Ana Filipa Luz, accompanist at Cascais Opera 2026
Ana Filipa Luz’s name appears in the programme for the Cascais Opera 2026 Semi-Finalists’ Concert as a collaborative pianist, alongside Ekaterina Byron and Michael Saks. It is a small, discreet credit, as is always the case for those who accompany. But anyone familiar with the world of opera knows what lies behind that name: hours of preparation, extreme concentration, and the responsibility of being the invisible foundation upon which each singer builds their performance.
“There is a symbiosis,” says Ana Filipa Luz. “For everything to go very well, for the singer to give their best performance, the work with the pianist has to be solid”. It is a relationship that begins long before the stage: it begins in the preparatory rehearsals, in the choice of repertoire, in the building of mutual trust which then, in the context of a competition, translates into confidence.
Two ways of working
Ana Filipa Luz distinguishes between two distinct phases in the relationship between singer and pianist. There is the preparatory work – in-depth, time-consuming, carried out behind the scenes – and there is the moment of collaboration during the competition, which is something else entirely. “When the singers arrive here, they don’t come to work with us; they come to collaborate. The groundwork has already been done”.
In a competition such as Cascais Ópera, the accompanying pianist takes on a particular role: they stand in for the orchestra. “We manage to mimic an orchestra, and they can draw colours and interpretative ideas from that or build on them because they had already been worked on.

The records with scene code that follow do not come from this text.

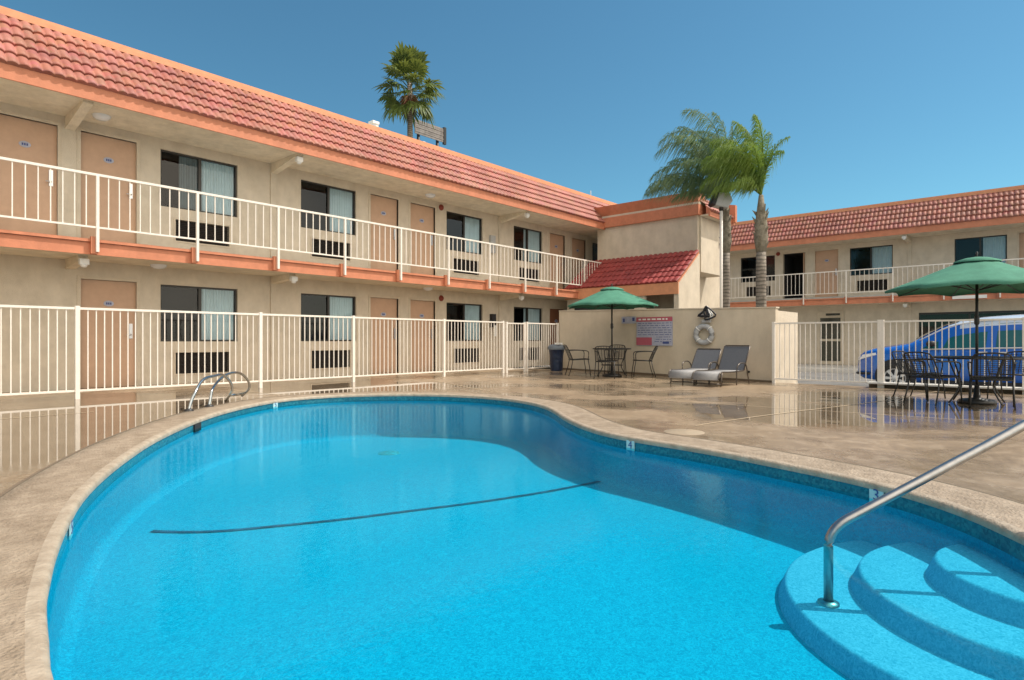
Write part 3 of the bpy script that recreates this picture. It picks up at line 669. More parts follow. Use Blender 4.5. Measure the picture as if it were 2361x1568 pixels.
MB().box((-1.49, 1.51, 1.5), (-1.42, 3.89, 2.09)).obj('louvre', M['dark'], tw)
# small mansard over the bay, its end fin, downpipe
tiles(.1, 2.2, -.42, 5.12, .2, 5.72, 3, .17).obj('bay_roof', M['tile'], tw)
MB().box((.1, -.38, 4.96), (2.2, -.33, 5.14)).obj('bay_fascia', M['terra'], tw)
MB().box((.1, -.33, 4.985), (2.19, .0, 5.03)).obj('bay_soffit', M['soffit'], tw)
MB().prism([(1.95, -.50, 5.0), (1.95, -.50, 5.60), (1.95, 1.0, 5.9), (1.95, 1.0, 5.0)], (.16, 0, 0)).obj('roof_fin', M['terra'], tw)
MB().box((2.06, -.16, -.3), (2.16, -.06, 4.98)).obj('corner_post', M['rail'], tw)

# ------------------------------------------------------------------ pool enclosure wall
yA, yB = 4.70, 11.05
def wz(y): return gz(14.7, y)
zA, zB = -.10, .0
ew = thing('enclosure_wall', 'beige stucco wall behind the loungers at the deck end', 'wall', (14.75, yA, 0))
def slab(x0, x1, y0, y1, b0, b1, t0, t1):
    return MB().add([(x0,y0,b0),(x1,y0,b0),(x1,y1,b1),(x0,y1,b1),(x0,y0,t0),(x1,y0,t0),(x1,y1,t1),(x0,y1,t1)], [(0,3,2,1),(4,5,6,7),(0,1,5,4),(1,2,6,5),(2,3,7,6),(3,0,4,7)])
slab(0, .20, 0, yB-yA, -.35, -.35, 1.655, 1.77).obj('long_wall', M['wallpaint'], ew)
MB().box((.20, .0, -.35), (1.72, .2, 1.60)).box((1.58, .2, -.35), (1.72, 3, 1.60)).obj('return_wall', M['stucco_pale'], ew)
slab(-.02, .22, -.02, yB-yA, 1.657, 1.772, 1.685, 1.80).obj('wall_cap', M['stucco_pale'], ew)
MB().tube([(0.01, .62, .13), (-.06, .62, .13)], .03, 12).obj('pipe_outlet', M['blackmetal'], ew)
slab(-.012, -.002, .02, yB-yA, -.12, .0, -.06, .06).obj('wall_base', M['groove'], ew)
# sign
sg = thing('pool_rules_sign', 'blue-grey pool rules board with red header bar on the beige wall', 'sign', (14.73, 7.9, 0))
mb = MB(); mb.box((0, -.60, .75), (-.015, .47, 1.52)); mb.obj('sign_board', M['signpanel'], sg)
mb = MB().box((-.016, -.60, 1.40), (-.021, .47, 1.52)).box((-.016, .0, .76), (-.021, .47, .97)); rr = random.Random(3)
y = .40
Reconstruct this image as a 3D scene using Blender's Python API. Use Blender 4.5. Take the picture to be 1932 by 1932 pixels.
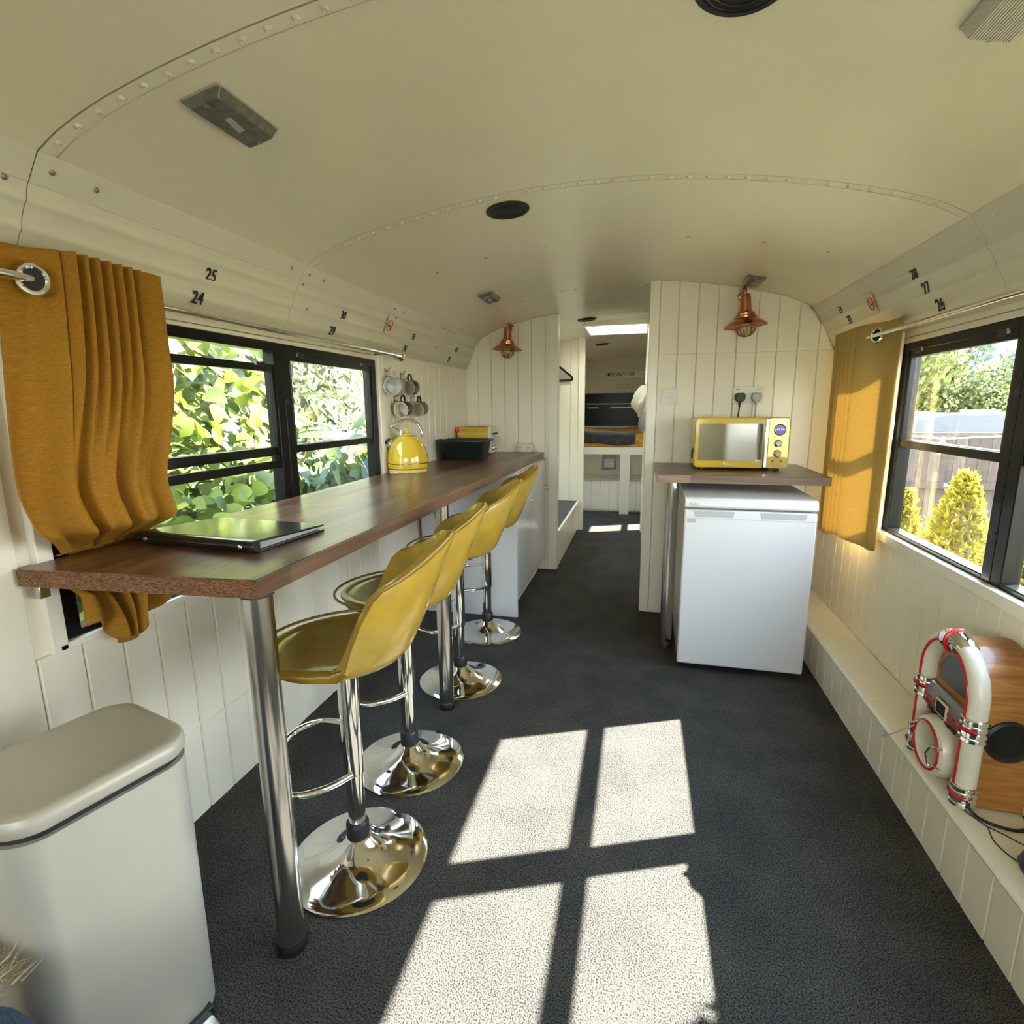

From that point on, we are a great ally”. The word is chosen carefully: ally, not accompanist.
The mental challenge of a competition
Playing for dozens of singers in succession, with a varied repertoire and little time between each one, is one of the greatest challenges of the profession. Ana Filipa Luz does not hesitate in her assessment: it is far more mental than physical. “The physical aspect is like an athlete running a marathon; they’ve already done the preparation. But the mental part, the concentration…”
“Playing with many singers in quick succession is an exercise in hyperfocus”. With every change of singer, every new repertoire, you must refocus from scratch. “We have to remind ourselves: OK, let’s stay fully focused, because this is a moment of great responsibility”. There is no autopilot. There can’t be.
What singers need to know before going on stage
Ana Filipa Luz has some practical advice for young singers taking part in a competition. The first piece of advice is about time: rehearsals with the pianist are short – ten, fifteen, twenty minutes, if you’re lucky. And those minutes must be used wisely. “The first thing, more than singing, must be speaking. Saying: I need this, this and this. These are the movements; this is what I’m going to do”.
The second piece of advice is about the repertoire. There are safe pieces and risky ones, and the risk increases when the pianist is unfamiliar with the repertoire or when the necessary communication is intense and rehearsal time is short. “When we tackle a repertoire that demands a great deal of communication between pianist and singer, that is largely unknown, that requires preparation time… in this type of competition, it can be a risk”.
And the third, perhaps the simplest and most overlooked: trust. “When the singer feels that the pianist knows what they’re going to do, they can anticipate what will happen on stage; this gives them confidence, it gives them the desire to express themselves. We play a part in the confidence with which they go on stage”.
It is this role – silent, essential, rarely recognised (by those outside the field) – that Ana Filipa Luz played at Cascais Ópera 2026. And one she will continue to play, in competitions and on stages, always by the singer’s side.